Despite longstanding criticism that his work revisits familiar motifs, Murakami remains firmly rooted in the distinctive universe that has defined his writing – one shaped by magical realism, ambiguity and quiet melancholy. In this novel, he returns to themes of identity, memory and disappearance, building a narrative that moves between reality and imagination.

A world between two realities

At the centre of the story lies a lost youthful love, abruptly interrupted by the mysterious disappearance of a young woman. From this absence emerges a parallel world: a walled city where the “true self” resides, governed by its own obscure rules and logic.

As in much of Murakami’s fiction, everyday reality coexists with elements that defy explanation. A library holds dreams instead of books; shadows detach from their owners; characters move between worlds that mirror and distort each other. The novel’s figures – including a boy marked by cultural references and an eccentric elderly librarian – inhabit a space where the ordinary and the surreal are inseparable.

The fragility of identity

Through these shifting landscapes, Murakami explores the instability of identity.
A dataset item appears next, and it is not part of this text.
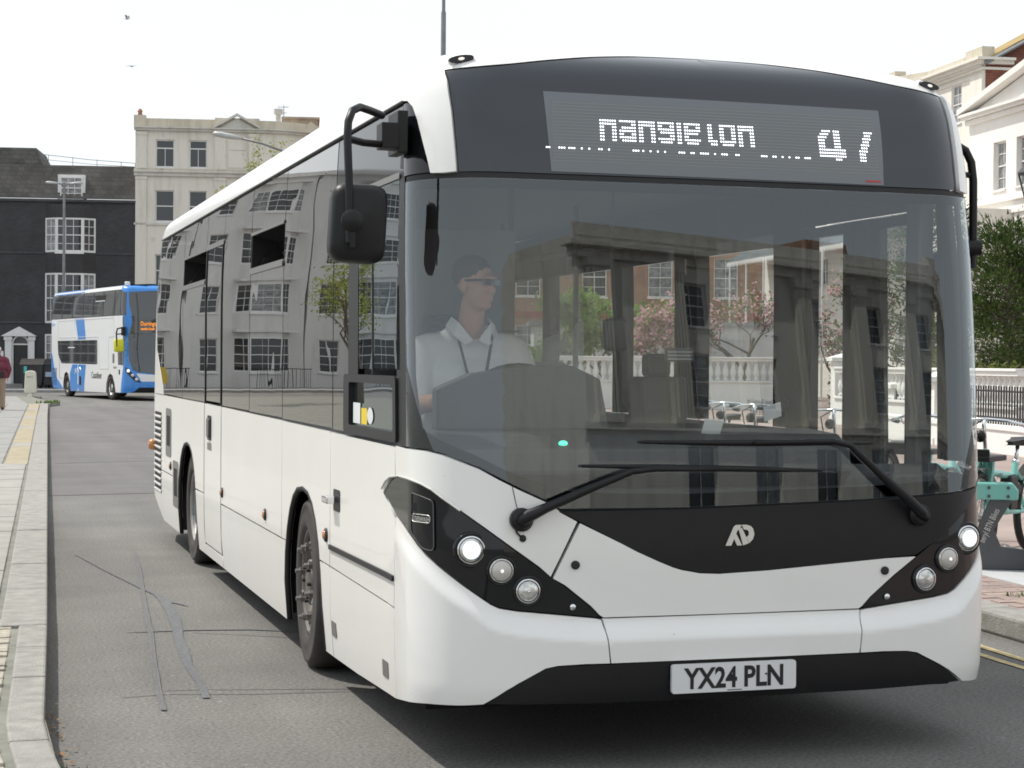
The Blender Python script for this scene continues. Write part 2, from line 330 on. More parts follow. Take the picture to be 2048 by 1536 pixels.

The boundary between inner and outer worlds, like the walls of the city itself, remains uncertain. Characters experience fragmentation, absence and transformation, reflecting a broader meditation on what constitutes the self.

The narrative unfolds less as a linear plot than as a gradual immersion into a fluid, dreamlike environment. Readers are drawn into a continuous movement where meaning is suggested rather than fixed, and where emotional resonance takes precedence over explanation.

A familiar yet evolving voice

While recognisably Murakami in tone and structure, The City and Its Uncertain Walls revisits earlier ideas with renewed focus. The interplay of love, loss, memory and imagination forms a recurring pattern, yet here it is rendered with a reflective, almost meditative quality.

The result is a novel that invites the reader into a quiet but disorienting spiral, where the line between the real and the imagined steadily dissolves.